My weapons of choice: two size one dp's to catch the live stitches on either edge of the collar and a latch hook from my machine knitting days to pick up a collar stitch, the sweater neck edge, the opposing collar stitch and then to pull the raveled chain threads thru all three layers. It was going along pretty well until I ran out of chain thread. What to do now?
I remembered seeing a skein--that's right folks, a skein, not a wimpy little spool--of 100% nylon yarn in amongst my stash. Well not really in my stash, more living on the edge. Yes, a yarn outcast. How it got there, I'm not sure, but being the pack rat that I am, I couldn't bring myself to ever throw it out.
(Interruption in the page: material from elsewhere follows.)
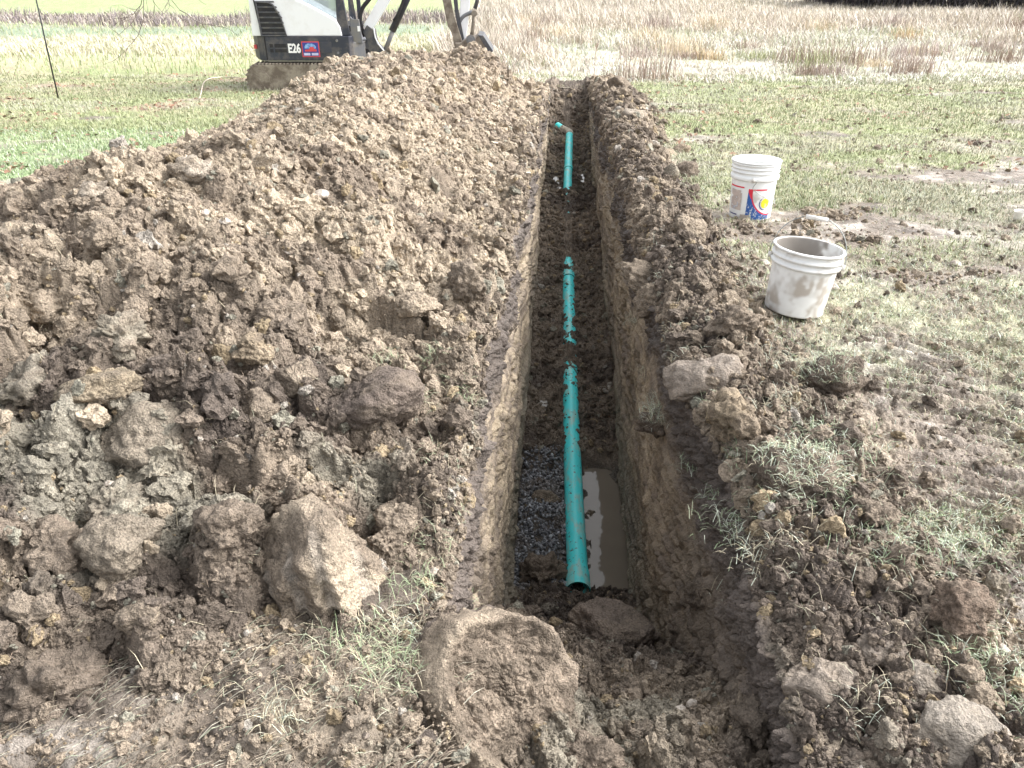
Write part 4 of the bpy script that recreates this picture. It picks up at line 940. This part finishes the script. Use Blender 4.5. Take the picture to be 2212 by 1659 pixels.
# ------------------------------------------------------------------ buckets
def lathe(name, prof_, mat, parent, n=96, colf=None, noise_r=0):
    P = np.array(prof_); a = np.linspace(0, 2 * np.pi, n, endpoint=False)
    X = P[:, 0][:, None] * np.cos(a)[None]; Y = P[:, 0][:, None] * np.sin(a)[None]; Z = P[:, 1][:, None] + 0 * X
    nr = len(P); i = np.arange(nr - 1)[:, None] * n; j = np.arange(n)[None]; F = np.stack([i + j, i + (j + 1) % n, i + n + (j + 1) % n, i + n + j], -1).reshape(-1, 4)
    V = np.stack([X, Y, Z], -1).reshape(-1, 3); col = colf(V) if colf is not None else None
    return mesh_from(name, V, F, col, mat, True, parent)
def dens(p, k=8):
    out = []
    for a, b in zip(p, p[1:]):
        m_ = max(1, int(k * math.hypot(b[0] - a[0], b[1] - a[1]) / .02))
        out += [(a[0] + (b[0] - a[0]) * i / m_, a[1] + (b[1] - a[1]) * i / m_) for i in range(m_)]
    return out + [p[-1]]
WP = m_attr_plastic('bucket_plastic', .42, .45)
GALV = m_plain('wire', (.35, .37, .36), .4, .8, dirt=(.2, .15, .1), dscale=30, damt=.6)
GRIP = m_plain('grip_plastic', (.72, .70, .66), .5, dirt=(.4, .34, .28), dscale=20, damt=.5)

def bucket(kind, loc, tilt, rz, label):
    root = empty('plastic_bucket', loc, label, 'bucket', 'white plastic buckets', 0)
    root.rotation_euler = tilt
    if kind == 0: h, rb, rt = .368, .130, .1435
    else: h, rb, rt = .290, .128, .1435
    q = lambda z: rb + (rt - rb) * z / h
    if kind == 0:
        ribs = [(.255, .010, .022), (.298, .008, .008), (.322, .008, .008), (.345, .008, .008)]
    else:
        ribs = [(.213, .010, .013), (.243, .010, .013)]
    out = [(0.001, .004), (rb - .008, .004), (rb - .006, 0), (rb - .001, .004)]
    for (z, d, t) in ribs: out += [(q(z) - .001, z), (q(z) + d, z + .001), (q(z) + d, z + t), (q(z) + (.003 if kind == 1 else .001), z + t + .002)]
    out += [(rt, h - .012), (rt + .0095, h - .010), (rt + .0105, h - .004), (rt + .008, h), (rt - .001, h)]
    inn = [(rt - .0035, h - .004)] + [(q(z) - .0035, z) for z in (.3 * h, .02)] + [(.001, .010)]
    def colf(V):
        a = np.arctan2(V[:, 1], V[:, 0]); z = V[:, 2]; rr = np.hypot(V[:, 0], V[:, 1]); inside = rr < q(z) - .002
        n = noise3(V * 11, 3) + .6 * noise3(V * 27, 4) + .4 * noise3(V * 70, 5)
        white = np.array([.80, .81, .80]) * np.ones((len(V), 1)); mud_ = np.array([.36, .31, .26]); gm = np.array([.45, .42, .38])
        if kind == 0:
            c = mix(white, gm, sstep(.55, 1.1, n) * .7); c = mix(c, mud_, sstep(.03, -.0, z + .02 * n) * .6)
            c = mix(c, np.array([.7, .7, .68]), inside * .5)
        else:
            n = n + .8 * noise3(V * 38, 6); c = mix(white, gm, .15 + sstep(-.8, .7, n) * .7); c = mix(c, mud_ * 1.1, sstep(.2, .8, n + .5 * noise3(V * 5, 8)) * .6); c = mix(c, white, sstep(.2, .7, noise3(V * 19 + 3, 9) + .5 * noise3(V * 60, 2)) * .7 * ~inside)
            c = mix(c, np.array([.20, .18, .16]), inside * sstep(-.2, .25, np.sin(a - .5) * .9 - .15 + .4 * n - 1.5 * (z - .2)) * .95)
            c = mix(c, mud_ * .5, inside * sstep(.1, .02, z))
        return c
    body = lathe('body', dens(out, 3) , WP, root, 160, colf); lathe('inner_wall', dens([(rt - .001, h)] + inn, 3), WP, root, 160, colf)
    hz = ribs[0][0] + .012; er = q(hz) + .012
    # ears of the bail
    for s in (-1, 1):
        bm = bmesh.new(); bm_tube(bm, [(s * (er - .006), 0, hz), (s * (er + .010), 0, hz)], .013, 16); e = from_bm('handle_ear', bm, GRIP, root, True); e.rotation_euler.z = rz
    # bail wire
    if kind == 0: ang = R(-62)
    else: ang = R(8)
    W = er + .004; Hh = .165 if kind == 0 else .185
    pts = []
    prof_b = [(-1.0, 0), (-1.02, .10), (-.98, .35), (-.86, .62), (-.66, .83), (-.42, .96), (-.30, 1.0), (.30, 1.0), (.42, .96), (.66, .83), (.86, .62), (.98, .35), (1.02, .10), (1.0, 0)]
    for a, b_ in prof_b:
        pts.append((a * W, math.sin(ang) * b_ * Hh if kind else -abs(math.sin(ang) * b_ * Hh) - .0, hz + (math.cos(ang) * b_ * Hh if kind else -b_ * Hh * .9)))
    if kind == 0:  # hanging down against the body
        pts = []
        for a, b_ in prof_b:
            x_ = a * W; ydown = b_ * Hh * .95; rad_ = q(hz - ydown) + .012
            yy_ = -math.sqrt(max(0, rad_ ** 2 - min(abs(x_), rad_) ** 2)) - .004; pts.append((x_, yy_ , hz - ydown))
        pts[0] = (-W, 0, hz); pts[-1] = (W, 0, hz); pts[1] = (-W, -.02, hz - .01); pts[-2] = (W, -.02, hz - .01)
    bm = bmesh.new(); bm_tube(bm, smooth_path(pts, 5), .0021, 8); hd = from_bm('bail_wire', bm, GALV, root, True); hd.rotation_euler.z = rz
    if kind == 1:
        g0, g1 = Vector(pts[6]), Vector(pts[7])
        bm = bmesh.new(); bm_tube(bm, [g0, g1], .0095, 14); g = from_bm('grip', bm, GRIP, hd, True)
    return root, q
PB, _ = hit(1617, 466); PB2, _ = hit(1712, 672)
PB[2] = float(gz(np.array([PB[0]]), np.array([PB[1] + .1]))[0]); PB2[2] = float(gz(np.array([PB2[0]]), np.array([PB2[1] + .08]))[0])
b1, q1 = bucket(0, (PB[0] + .002, PB[1] - .01, PB[2] + .0), (R(-3), R(0), 0), R(72), 'tall white bucket with a blue, red and yellow printed label, standing on worn grass')
b2, q2 = bucket(1, (PB2[0] + .005, PB2[1] + .01, PB2[2] + .012), (R(-3), R(5), 0), R(-22), 'shorter mud caked white bucket with its wire handle raised, standing nearer the trench')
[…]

It was still in the original plastic package with a Woolworths price sticker of 69 cents. I think it had been passed along to me by my mother, my mother-in-law or possibly my husband's nana. I hadn't any idea what I would ever use it for .... until tonight! That nylon yarn was perfect. It even matched the sweater color.
I finished closing the seam, lasooing every one of those wiggly little stitches and all invisibly. A half hour later Gram was happy to see her favorite sweater back and I was happy it had turned out so well.